The father of cricket - WG Grace

WG Grace’s family devoted their life to cricket. His elder brother Edward Grace and younger brother Fred Grace, both played Test cricket for England and were the first trio of brothers to represent their country at the international level.

William Grace spent 45 years playing professional cricket for club and country. He made his First-Class debut in 1865 and went on to represent 29 teams at the professional level, including the England national team.  

WG Grace was the first cricketer to surpass the 50,000 mark in First-Class cricket and finished with 54,211 runs. He was a fantastic medium pacer as well, picking up 2,809 wickets in FC cricket. He is the only cricketer to feature in the top 10 list of most runs and most wickets in First-Class history. 
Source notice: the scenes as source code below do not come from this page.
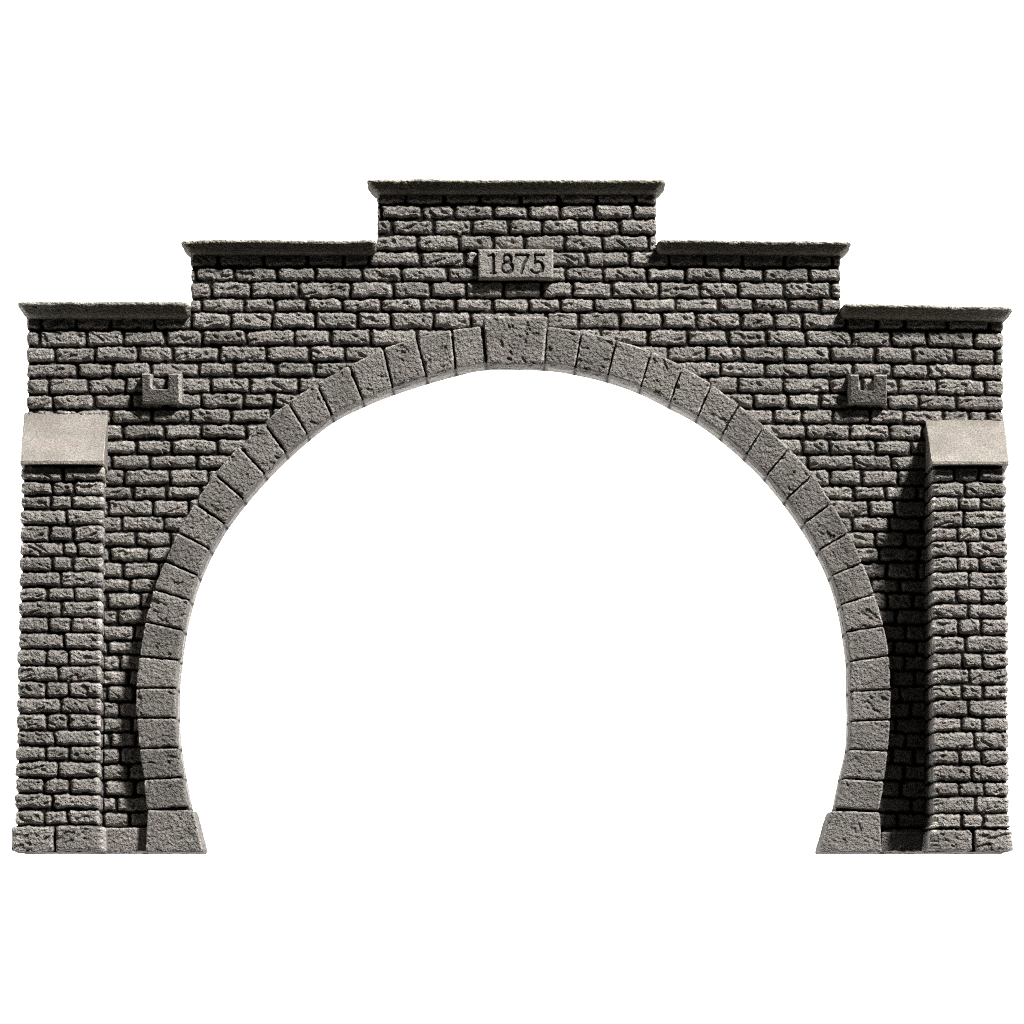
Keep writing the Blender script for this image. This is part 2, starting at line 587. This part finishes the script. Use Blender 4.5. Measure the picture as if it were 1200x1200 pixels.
coping(21.5, 222, 31, 222, 354, 372.5, 27, 8, 201, 0)
coping(212, 441, 223, 441, 281.5, 298, 26, 8, 202, 0)
coping(431, 779, 441.5, 769.5, 210.5, 227, 23, 7, 203, 0)
coping(770, 998, 770, 986.5, 281.5, 297, 26, 8, 204, 1.5)
coping(986, 1187, 986, 1176, 356, 372, 27, 8, 205, 4.5)

# ---- arch ring: a soffit backing that carries the voussoirs
ring_pts = LJ[::-1] + RJ
fo = [((170, 998.5), (242, 998.5))]
outer, inner = [], []
seq = [((170, 998), (235, 998))] + LJ[::-1] + RJ + [((1034, 998), (963, 998))]
sub = []
for a, b in zip(seq[:-1], seq[1:]):
    k0 = seq.index(a)
    for t in np.linspace(0, 1, 10, endpoint=False):
        if 1 <= k0 and k0 + 2 < len(seq) - 1 and k0 > 1:
            p0, p1, p2, p3 = [np.array(seq[q_], float) for q_ in (k0 - 1, k0, k0 + 1, k0 + 2)]
            sub.append(0.5 * (2 * p1 + (p2 - p0) * t + (2 * p0 - 5 * p1 + 4 * p2 - p3) * t * t + (3 * p1 - p0 - 3 * p2 + p3) * t ** 3))
        else:
            sub.append((np.array(a) * (1 - t) + np.array(b) * t))
sub.append(np.array(seq[-1], float))
sub = np.array(sub)
A = np.stack(un(sub[:, 0, 0], sub[:, 0, 1], RING_D), -1)
Bq = np.stack(un(sub[:, 1, 0], sub[:, 1, 1], RING_D), -1)
prof = [(0.10, 12.0), (0.5, 18.0), (0.90, 20.0), (0.985, 19.5), (1.0, 17.0)] + [(1.0, v) for v in np.arange(14, -THICK + 1, -3.0)] + \
       [(0.99, -THICK), (0.5, -THICK), (0.10, -THICK), (0.10, -20.0), (0.10, 10.0)]
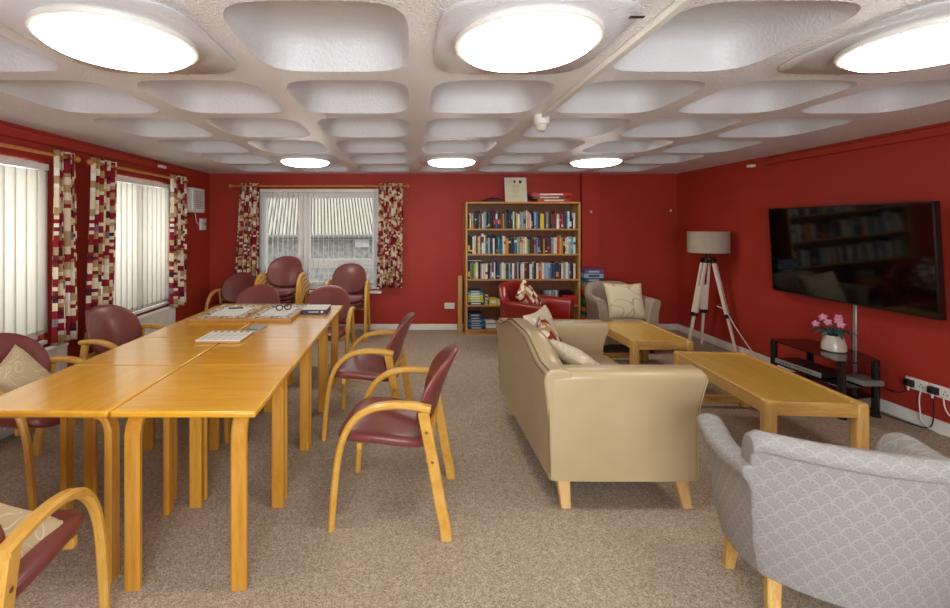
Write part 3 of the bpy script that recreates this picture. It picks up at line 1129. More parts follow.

Renowned for his all-round skills as a batter and bowler, Grace constantly innovated his batting style and was revered for his arsenal of shots. Former cricketer Maharaja Ranjitsinhji, who played with the English great in the County Championship, termed him as “The Bible of batsmanship”.

He also played a significant role in improving the business of sports at a time when professional sports like football and cricket were only played by men belonging to a higher society, only for the pleasure of it. For a long time, until the latter years of the 19th century, the governing bodies of these sports prohibited players from earning money as it was deemed against the spirit.

One of the earliest members of the Marylebone Cricket Club (MCC), Grace invested a lot of time and energy to shape and reform the rules of cricket and it was during his period that the three stumps in the wicket became a norm.